Question

In a class there were more than 10 boys than a certain number of girls. After 40% of the girls and 60% of the boys left, the remaining number of girls were 8 more than the remaining boys. Find the possible number of students initially in the class.

Hint:

For problems involving inequalities and integer solutions, solve for one variable first. Then, use the integer constraint to find the smallest possible valid value or a range of values.

Answer 1

Correct Answer: 135

Step 1: Understanding the Question:
The problem provides two conditions relating the initial and final number of boys and girls in a class. We need to translate these conditions into a mathematical system of an equation and an inequality to find a possible total number of students.
Step 2: Key Formula or Approach:
We will set up variables for the number of boys (B) and girls (G). We will then form a linear equation based on the remaining students and a linear inequality based on the initial number of students. Solving this system will give us a constraint on the number of girls, which we can use to find the smallest possible integer solution.
Step 3: Detailed Explanation:
Let 'B' be the initial number of boys and 'G' be the initial number of girls.
Condition 1: Initial State
The number of boys was more than 10 than the number of girls.
\[ B>G + 10 \quad \cdots \text{(Inequality 1)} \] Condition 2: Final State
- 40% of girls left, so 100% - 40% = 60% of girls remain.
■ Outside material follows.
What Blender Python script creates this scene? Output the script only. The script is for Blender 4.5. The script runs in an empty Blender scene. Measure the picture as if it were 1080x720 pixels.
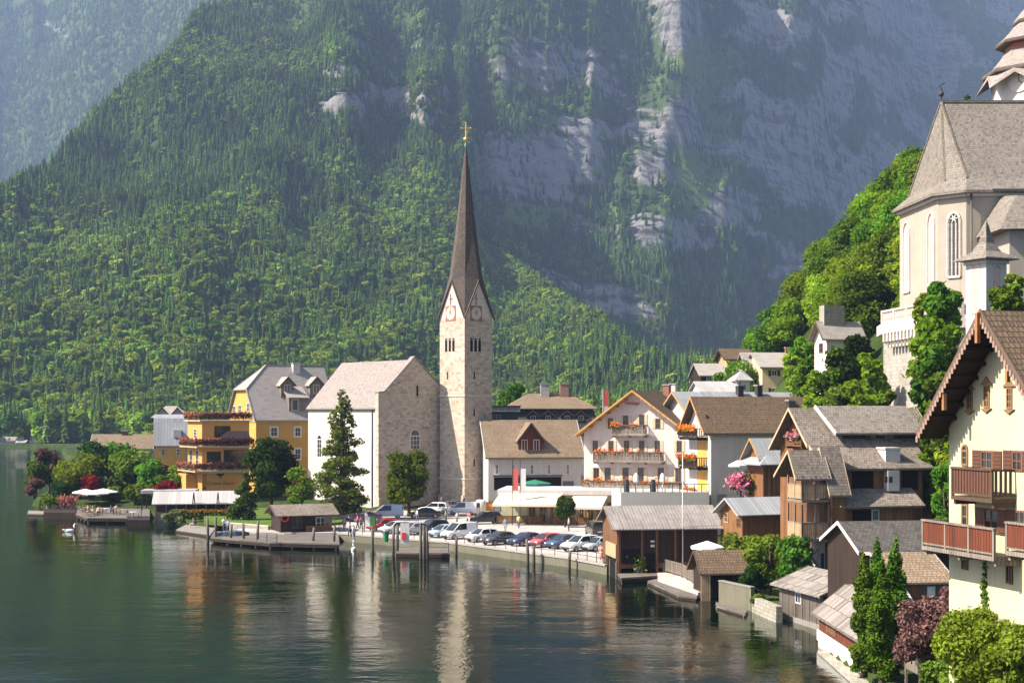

Number of remaining girls = \(0.6 \times G\).
- 60% of boys left, so 100% - 60% = 40% of boys remain. Number of remaining boys = \(0.4 \times B\).
The remaining number of girls was 8 more than the remaining boys.
\[ 0.6G = 0.4B + 8 \quad \cdots \text{(Equation 2)} \] Now, we solve this system. First, let's simplify Equation 2 by multiplying by 10 and then dividing by 2:
\[ 6G = 4B + 80 \] \[ 3G = 2B + 40 \] From this, we can express B in terms of G:
\[ 2B = 3G - 40 \implies B = \frac{3G - 40}{2} \] Substitute this expression for B into Inequality 1:
\[ \frac{3G - 40}{2}>G + 10 \] \[ 3G - 40>2(G + 10) \] \[ 3G - 40>2G + 20 \] \[ 3G - 2G>20 + 40 \] \[ G>60 \] Since B and G must be integers, B = \(\frac{3G - 40}{2}\) implies that \(3G - 40\) must be an even number. This means \(3G\) must be even, which in turn means G must be an even integer.
So, we need the smallest even integer G that is greater than 60. The smallest such value is \(G = 62\).
Now, we find the corresponding value of B:
\[ B = \frac{3(62) - 40}{2} = \frac{186 - 40}{2} = \frac{146}{2} = 73 \] The initial number of students is \(B + G\).
Total students = \(73 + 62 = 135\).
Step 4: Final Answer:
A possible number of students initially in the class is 135.